Video games courses: teaching an art form or learning a trade?

UNSW and partners have $1m from the latest CRC Projects round, for AI to “advance cloud gaming,” which is not, as it sounds, wagering on nephology.

Rather, it is about using AI to increase the speed of cloud technology for digital games. “Australian game studios that produce animation, sound, music and cinematography, are a high-growth sector contributing $226.5m to the local economy.”

Which means exports – according to DFAT, 83 per cent of ’21 industry revenue was from overseas.

Presumably this is why last month the Commonwealth created a 30 per cent tax offset for digital games creator. Arts Minister Tony Burke called it “a game changer” for the industry.

Perhaps the game it is intended to change is jobs in the industry. The Australian Bureau of Statistics reports employment in digital game development rose from 734 in 2015-16, to 2225 in ‘21-‘22.

Which does not seem many, given there are 119 HE courses across 40 institutions teaching video game development – but Brendan Keogh from QUT suggests tying to courses to employment misses the point, “we do not only teach game development for the game industry’s need.”

The industry model also ignores the presence and possibilities of a broader sense of what games can accomplish and as such goes to the heart of criticism of the present utilitarian focus in HE policy on jobs for graduates and research that creates market-ready products. 

“There will always be more music students than paid musicians, there will always be more creative writing students than paid authors. Videogame development is no different,” Keogh says.

This addresses one of the two conundrums at the core of game development – it’s about creativity as well as coding.

“Creating videogames is, fundamentally, an interdisciplinary process that requires both technical and creative skills. It is the technical, however, that has dominated social imaginings of videogame development,” he and Taylor Hardwick (Swinburne U) argue.

But it’s the courses teaching tech that have most market appeal, “game development programmes in STEM and Game department contexts that prioritise technical skills and industry employment pipelines are likely to attract higher rates of students that already identify as gamers.”

Where the pipelines take them is the other conundrum – courses designed for giant game factories is not where all the Australian opportunities are. For a start, producers can look to computer science grads rather than game designers for the programming talent they need.

And Keogh says the majority of game making in Australia is now done by “small independent teams” not large studios.

“This means that most game development graduates increasingly need to be able to wear a number of hats, jumping between technical, creative, marketing, and management tasks day to day … they increasingly need to learn how to be entrepreneurial creatives: how to network, how to experiment, how to collaborate.”

And they can find futures in what is an often unrecognised artform as much as an industry – a case Keogh makes in his new book in  The Videogame Industry Does Not Exist: Why We Should Think Beyond Commercial Game Production (MIT Press).
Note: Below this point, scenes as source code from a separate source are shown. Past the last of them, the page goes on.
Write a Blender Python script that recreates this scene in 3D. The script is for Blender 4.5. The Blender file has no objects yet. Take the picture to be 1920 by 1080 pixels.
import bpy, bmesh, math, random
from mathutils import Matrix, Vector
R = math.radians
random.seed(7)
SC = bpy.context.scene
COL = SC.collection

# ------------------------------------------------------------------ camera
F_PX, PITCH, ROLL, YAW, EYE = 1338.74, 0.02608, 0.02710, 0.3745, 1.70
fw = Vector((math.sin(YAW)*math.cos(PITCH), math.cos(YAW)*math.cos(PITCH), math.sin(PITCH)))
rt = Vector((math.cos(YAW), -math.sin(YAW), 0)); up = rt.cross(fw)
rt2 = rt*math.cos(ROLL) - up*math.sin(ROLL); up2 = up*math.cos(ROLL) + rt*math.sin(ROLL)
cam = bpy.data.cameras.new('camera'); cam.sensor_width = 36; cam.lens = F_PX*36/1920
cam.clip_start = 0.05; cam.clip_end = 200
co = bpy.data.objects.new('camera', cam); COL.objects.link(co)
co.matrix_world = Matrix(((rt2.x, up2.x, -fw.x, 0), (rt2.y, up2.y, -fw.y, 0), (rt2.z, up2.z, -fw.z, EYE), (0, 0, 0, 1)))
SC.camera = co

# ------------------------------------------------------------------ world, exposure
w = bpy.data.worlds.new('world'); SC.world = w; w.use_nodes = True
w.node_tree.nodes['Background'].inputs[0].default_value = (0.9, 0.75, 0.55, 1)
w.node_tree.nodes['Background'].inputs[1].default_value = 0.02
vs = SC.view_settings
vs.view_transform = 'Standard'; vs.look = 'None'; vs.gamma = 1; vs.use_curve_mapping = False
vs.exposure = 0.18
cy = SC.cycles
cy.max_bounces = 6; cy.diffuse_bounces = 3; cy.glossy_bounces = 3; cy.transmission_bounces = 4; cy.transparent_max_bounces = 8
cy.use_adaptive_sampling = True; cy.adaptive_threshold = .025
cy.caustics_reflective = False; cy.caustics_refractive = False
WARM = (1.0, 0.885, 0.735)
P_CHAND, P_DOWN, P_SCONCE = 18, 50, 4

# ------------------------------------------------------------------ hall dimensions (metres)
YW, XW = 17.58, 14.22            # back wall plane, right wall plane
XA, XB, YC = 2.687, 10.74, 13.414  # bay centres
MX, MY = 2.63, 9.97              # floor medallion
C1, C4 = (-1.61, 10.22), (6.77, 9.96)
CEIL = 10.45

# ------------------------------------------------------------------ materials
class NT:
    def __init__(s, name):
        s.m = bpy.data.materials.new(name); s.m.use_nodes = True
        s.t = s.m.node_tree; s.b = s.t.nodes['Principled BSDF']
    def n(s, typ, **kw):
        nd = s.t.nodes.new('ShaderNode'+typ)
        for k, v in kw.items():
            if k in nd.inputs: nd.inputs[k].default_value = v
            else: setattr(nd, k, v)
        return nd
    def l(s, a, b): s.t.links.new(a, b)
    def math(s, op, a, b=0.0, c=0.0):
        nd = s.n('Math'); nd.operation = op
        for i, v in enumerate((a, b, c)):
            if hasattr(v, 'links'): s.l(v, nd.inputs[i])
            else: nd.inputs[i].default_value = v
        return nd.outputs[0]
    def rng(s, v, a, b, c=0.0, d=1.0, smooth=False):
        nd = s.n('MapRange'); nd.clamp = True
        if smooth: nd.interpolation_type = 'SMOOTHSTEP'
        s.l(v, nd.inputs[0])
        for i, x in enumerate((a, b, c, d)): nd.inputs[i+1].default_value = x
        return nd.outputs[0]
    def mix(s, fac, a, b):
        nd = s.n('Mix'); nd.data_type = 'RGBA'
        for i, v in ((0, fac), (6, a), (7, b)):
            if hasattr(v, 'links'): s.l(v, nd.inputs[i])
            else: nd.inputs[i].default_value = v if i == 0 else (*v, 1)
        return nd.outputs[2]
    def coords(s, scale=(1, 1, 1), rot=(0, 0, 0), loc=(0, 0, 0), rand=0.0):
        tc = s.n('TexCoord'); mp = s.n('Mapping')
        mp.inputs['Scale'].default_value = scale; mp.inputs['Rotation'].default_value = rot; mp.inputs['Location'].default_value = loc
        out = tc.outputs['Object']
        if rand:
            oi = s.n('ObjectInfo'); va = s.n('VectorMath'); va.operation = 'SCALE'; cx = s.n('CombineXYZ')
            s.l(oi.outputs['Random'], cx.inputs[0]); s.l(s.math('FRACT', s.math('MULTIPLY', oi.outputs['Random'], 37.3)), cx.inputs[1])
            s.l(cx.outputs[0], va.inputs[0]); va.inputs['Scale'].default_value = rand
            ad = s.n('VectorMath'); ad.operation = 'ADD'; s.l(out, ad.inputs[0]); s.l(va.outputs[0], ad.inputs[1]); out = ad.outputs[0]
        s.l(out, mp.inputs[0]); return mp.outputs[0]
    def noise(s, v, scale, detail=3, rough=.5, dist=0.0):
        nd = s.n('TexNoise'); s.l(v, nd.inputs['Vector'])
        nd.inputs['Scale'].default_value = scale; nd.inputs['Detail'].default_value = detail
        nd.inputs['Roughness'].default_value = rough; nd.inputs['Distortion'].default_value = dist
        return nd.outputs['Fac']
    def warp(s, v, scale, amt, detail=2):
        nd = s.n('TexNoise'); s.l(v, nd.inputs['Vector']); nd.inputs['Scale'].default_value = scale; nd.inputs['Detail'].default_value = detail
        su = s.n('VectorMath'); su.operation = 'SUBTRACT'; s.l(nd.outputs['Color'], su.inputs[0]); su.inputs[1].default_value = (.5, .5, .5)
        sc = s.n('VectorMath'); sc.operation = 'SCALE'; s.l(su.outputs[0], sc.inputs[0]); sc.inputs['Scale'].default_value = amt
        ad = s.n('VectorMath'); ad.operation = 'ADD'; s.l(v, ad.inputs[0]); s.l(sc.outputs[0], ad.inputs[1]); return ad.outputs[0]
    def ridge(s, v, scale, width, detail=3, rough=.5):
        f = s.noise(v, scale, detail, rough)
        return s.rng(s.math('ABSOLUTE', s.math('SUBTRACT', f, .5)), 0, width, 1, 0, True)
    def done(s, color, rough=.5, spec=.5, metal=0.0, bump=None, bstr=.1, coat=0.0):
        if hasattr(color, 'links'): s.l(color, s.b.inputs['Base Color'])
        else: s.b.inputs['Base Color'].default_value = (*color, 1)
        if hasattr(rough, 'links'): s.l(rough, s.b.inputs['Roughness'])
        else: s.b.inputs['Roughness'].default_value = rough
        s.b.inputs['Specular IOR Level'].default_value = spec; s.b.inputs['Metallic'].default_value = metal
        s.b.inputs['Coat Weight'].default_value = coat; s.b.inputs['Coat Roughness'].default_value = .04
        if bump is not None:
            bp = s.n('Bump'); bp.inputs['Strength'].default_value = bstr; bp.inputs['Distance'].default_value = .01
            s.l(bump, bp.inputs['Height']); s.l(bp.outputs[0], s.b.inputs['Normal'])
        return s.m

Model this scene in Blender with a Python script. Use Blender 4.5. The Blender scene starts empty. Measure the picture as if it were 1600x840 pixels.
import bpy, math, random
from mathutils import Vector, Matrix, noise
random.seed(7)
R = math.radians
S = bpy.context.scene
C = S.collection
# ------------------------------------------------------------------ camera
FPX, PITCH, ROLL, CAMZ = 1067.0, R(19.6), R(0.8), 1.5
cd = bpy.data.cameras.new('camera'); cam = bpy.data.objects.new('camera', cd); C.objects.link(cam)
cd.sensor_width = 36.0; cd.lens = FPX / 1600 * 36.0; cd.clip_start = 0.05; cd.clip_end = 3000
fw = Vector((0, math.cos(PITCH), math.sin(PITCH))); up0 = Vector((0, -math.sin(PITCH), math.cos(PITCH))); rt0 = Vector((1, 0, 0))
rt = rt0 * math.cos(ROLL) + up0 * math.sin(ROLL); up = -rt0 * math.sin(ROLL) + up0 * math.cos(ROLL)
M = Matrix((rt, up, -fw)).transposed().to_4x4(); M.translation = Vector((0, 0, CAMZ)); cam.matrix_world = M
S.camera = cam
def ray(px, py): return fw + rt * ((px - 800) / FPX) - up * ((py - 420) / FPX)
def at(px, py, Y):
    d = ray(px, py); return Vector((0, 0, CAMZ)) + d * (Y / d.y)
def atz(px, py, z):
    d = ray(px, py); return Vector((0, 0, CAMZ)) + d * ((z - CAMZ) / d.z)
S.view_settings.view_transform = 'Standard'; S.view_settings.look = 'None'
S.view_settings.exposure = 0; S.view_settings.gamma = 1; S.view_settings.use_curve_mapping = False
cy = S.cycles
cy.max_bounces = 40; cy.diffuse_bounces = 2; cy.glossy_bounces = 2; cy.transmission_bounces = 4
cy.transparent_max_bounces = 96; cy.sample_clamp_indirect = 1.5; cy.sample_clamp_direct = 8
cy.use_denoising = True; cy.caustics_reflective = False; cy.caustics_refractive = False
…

“The ability for a wider range of gamemakers to create and distribute a wider range of works now clashes with entrenched and limited commercial expectations and imaginations of what videogames can and should be,” he writes.

Making the HASS case for transferable skills, he says starting students assume they are studying for a qualification that will get them a job but “this is not how creative industries work.”

You do not get a bachelor’s degree in music and then start looking for jobs in a band. You start playing music and then you get better at playing music during your studies and then, one day, if you are lucky, you find a way to make a living from it. Game design should be approached exactly the same.”

Many students, when they first start, think they have simply enrolled in a technical programme where they will learn some skills, get a qualification, and then get a job. You have to start making the games yourself. Small games, trashy games, arty games. Games that develop your skills and your own sense of style.”

There’s a novel that explains it, albeit with ambivalent optimism, Gabrielle Zevin’s Tomorrow and Tomorrow and Tomorrow (2022) – about game developers who are genius-good  and in it for the creative experience – which  just happens to make them stars.

None of which will likely cut much cyber-ice with the officials who recommended CRC funding for the UNSW project, who probably liked what they heard from project leader, Professor Vijay Sivaraman, “Cloud gaming is attracting huge investments from the likes of Nvidia, Microsoft, Sony, and Amazon, and is slated to become a $22.53 billion industry by 2030.”

None of which will necessarily happen here.

Keogh says there are a string of games made locally that are critical and commercial successes but in terms of sales and jobs Australia does not rate against the US – or Canada, notably Montreal, where 10 000 game developers work.

“The Australian industry likes to look at Montreal as something that can be reproduced here with the right tax breaks and incentives,” he says but adds proximity to the US market and the presence of French giant UbiSoft in a French speaking city are advantages that can not be matched.

“In the past, Australia has done well by simply being a cheap place to outsource game development work, but that led to the industry being nearly obliterated during the GFC.”  

Overall, however he is optimistic.

“You can’t rely on just the large international companies, but you also can’t rely on just the small indie startups. You need both if you are going to have a truly sustainable videogame industry. In Australia, we are starting to see that.”